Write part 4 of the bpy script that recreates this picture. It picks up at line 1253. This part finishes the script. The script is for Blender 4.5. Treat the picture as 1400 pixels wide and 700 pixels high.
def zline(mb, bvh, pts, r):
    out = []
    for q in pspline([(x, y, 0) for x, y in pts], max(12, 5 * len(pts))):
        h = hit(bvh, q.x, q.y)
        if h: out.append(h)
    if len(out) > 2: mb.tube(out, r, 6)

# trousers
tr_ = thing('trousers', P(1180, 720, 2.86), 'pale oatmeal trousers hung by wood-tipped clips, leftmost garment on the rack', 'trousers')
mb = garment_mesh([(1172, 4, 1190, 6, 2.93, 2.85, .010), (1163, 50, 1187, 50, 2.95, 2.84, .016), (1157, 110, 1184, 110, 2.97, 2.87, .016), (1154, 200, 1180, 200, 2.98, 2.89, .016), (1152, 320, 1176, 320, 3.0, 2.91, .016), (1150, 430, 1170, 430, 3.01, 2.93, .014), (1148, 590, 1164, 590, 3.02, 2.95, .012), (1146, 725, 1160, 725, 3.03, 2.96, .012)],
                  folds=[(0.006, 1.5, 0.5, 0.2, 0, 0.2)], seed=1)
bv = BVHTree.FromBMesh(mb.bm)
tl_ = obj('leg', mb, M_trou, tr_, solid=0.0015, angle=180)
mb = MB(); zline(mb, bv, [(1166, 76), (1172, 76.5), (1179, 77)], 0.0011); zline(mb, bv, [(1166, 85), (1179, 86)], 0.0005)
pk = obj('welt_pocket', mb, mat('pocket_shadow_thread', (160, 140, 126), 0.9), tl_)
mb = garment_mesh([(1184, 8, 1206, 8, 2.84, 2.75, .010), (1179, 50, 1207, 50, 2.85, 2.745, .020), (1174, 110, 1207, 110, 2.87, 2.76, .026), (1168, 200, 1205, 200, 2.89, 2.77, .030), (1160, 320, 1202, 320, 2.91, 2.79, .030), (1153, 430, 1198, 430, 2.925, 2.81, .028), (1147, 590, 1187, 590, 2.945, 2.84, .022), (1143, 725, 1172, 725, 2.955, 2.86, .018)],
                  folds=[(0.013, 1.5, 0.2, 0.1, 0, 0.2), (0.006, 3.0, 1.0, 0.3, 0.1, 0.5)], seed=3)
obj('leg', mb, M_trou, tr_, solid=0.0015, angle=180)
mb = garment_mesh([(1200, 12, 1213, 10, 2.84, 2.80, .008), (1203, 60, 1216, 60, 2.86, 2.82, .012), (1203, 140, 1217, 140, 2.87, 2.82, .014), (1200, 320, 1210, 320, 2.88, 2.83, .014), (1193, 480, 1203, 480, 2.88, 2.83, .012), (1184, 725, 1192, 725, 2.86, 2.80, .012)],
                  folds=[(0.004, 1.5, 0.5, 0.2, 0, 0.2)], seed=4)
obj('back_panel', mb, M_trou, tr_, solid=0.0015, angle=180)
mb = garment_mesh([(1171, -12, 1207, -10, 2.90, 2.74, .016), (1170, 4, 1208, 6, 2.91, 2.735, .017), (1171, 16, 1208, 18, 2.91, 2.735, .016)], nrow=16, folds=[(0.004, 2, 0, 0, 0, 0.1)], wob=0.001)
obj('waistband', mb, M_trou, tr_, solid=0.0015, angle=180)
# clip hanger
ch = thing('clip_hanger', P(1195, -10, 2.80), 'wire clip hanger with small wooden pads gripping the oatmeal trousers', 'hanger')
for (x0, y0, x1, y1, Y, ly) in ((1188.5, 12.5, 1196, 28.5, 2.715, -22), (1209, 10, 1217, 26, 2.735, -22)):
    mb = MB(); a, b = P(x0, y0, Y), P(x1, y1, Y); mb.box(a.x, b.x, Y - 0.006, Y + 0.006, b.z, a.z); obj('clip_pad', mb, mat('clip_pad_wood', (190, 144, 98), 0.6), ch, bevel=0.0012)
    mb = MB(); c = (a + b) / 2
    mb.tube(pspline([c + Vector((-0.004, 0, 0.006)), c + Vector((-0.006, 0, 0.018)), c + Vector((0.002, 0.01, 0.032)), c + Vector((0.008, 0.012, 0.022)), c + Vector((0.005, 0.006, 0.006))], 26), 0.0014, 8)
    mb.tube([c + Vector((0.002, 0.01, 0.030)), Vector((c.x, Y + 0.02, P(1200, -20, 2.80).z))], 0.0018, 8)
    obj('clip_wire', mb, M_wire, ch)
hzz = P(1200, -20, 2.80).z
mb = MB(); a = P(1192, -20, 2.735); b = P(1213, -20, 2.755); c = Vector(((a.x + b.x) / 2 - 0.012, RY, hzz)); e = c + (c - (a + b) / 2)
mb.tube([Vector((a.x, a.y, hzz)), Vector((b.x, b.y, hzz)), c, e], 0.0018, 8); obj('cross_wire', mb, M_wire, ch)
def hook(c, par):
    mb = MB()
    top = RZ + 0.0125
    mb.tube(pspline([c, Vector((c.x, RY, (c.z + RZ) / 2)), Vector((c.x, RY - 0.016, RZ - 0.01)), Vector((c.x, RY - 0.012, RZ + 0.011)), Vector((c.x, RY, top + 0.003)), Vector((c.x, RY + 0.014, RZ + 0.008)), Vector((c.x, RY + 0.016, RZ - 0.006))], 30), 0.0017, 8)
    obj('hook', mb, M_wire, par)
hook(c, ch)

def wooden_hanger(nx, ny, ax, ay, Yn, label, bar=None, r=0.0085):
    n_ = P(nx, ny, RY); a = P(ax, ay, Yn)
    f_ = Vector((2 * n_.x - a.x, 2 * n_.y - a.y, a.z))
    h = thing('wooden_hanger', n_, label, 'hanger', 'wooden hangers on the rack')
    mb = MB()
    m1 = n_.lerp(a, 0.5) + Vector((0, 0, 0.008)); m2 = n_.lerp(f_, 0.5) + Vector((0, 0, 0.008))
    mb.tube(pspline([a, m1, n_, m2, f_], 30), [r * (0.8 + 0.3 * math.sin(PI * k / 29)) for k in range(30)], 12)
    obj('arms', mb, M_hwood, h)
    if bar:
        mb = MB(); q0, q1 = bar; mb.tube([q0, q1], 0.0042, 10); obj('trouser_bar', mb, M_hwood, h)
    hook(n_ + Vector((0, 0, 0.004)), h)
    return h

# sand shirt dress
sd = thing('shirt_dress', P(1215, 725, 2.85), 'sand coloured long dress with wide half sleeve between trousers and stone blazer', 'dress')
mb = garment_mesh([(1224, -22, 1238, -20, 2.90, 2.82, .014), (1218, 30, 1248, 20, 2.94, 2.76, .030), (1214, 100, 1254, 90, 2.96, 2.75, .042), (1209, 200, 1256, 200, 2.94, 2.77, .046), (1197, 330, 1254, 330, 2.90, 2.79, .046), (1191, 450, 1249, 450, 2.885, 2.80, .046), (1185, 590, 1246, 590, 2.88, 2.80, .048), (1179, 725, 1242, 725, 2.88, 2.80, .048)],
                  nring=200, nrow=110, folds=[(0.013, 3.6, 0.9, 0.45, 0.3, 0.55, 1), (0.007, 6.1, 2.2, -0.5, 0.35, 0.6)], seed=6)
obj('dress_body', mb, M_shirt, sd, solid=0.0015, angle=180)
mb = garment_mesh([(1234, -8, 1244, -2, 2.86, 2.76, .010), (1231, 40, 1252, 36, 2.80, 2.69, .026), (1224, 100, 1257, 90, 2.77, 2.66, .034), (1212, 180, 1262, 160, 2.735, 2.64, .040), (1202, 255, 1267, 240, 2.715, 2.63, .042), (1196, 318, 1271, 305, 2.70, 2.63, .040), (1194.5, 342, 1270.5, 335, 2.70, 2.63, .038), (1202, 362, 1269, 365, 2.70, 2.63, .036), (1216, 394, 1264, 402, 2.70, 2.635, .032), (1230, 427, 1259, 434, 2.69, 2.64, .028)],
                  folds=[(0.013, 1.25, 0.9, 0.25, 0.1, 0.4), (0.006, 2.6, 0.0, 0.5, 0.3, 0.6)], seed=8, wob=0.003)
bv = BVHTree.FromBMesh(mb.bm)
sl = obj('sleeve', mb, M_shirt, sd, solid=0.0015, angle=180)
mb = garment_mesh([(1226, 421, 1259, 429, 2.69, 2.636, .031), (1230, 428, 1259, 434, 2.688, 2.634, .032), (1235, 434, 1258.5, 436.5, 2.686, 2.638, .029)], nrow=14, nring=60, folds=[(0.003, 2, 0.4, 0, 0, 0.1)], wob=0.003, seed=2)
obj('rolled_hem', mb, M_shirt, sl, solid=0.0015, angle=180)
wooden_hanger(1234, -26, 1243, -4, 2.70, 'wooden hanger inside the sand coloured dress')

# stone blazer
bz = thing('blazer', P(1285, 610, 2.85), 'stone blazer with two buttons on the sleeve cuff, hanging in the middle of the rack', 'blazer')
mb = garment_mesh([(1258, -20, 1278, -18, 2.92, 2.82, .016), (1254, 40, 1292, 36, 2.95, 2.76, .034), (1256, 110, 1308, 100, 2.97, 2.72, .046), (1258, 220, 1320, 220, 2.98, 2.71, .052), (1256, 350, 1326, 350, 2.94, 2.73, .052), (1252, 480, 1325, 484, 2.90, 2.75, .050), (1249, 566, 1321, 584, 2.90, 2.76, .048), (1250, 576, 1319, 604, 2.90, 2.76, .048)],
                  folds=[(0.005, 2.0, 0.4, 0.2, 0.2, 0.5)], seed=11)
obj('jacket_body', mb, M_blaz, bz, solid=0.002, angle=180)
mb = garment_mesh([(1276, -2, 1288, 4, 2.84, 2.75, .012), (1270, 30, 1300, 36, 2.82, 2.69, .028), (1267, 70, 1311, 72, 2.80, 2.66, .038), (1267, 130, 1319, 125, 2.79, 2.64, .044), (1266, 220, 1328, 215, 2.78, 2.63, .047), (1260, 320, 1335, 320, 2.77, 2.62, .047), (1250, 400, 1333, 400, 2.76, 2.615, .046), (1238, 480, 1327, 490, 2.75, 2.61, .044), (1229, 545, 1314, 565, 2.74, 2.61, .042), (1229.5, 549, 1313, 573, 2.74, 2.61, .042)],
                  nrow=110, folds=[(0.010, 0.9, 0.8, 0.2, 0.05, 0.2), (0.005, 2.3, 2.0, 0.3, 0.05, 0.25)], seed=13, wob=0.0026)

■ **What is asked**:
From the first line of the data above to the line holding "if len(out) > 2: mb.tube(out, r, 6)", reproduce each line exactly; emit no other lines.

■ **Response**:
Write part 4 of the bpy script that recreates this picture. It picks up at line 1253. This part finishes the script. The script is for Blender 4.5. Treat the picture as 1400 pixels wide and 700 pixels high.
def zline(mb, bvh, pts, r):
    out = []
    for q in pspline([(x, y, 0) for x, y in pts], max(12, 5 * len(pts))):
        h = hit(bvh, q.x, q.y)
        if h: out.append(h)
    if len(out) > 2: mb.tube(out, r, 6)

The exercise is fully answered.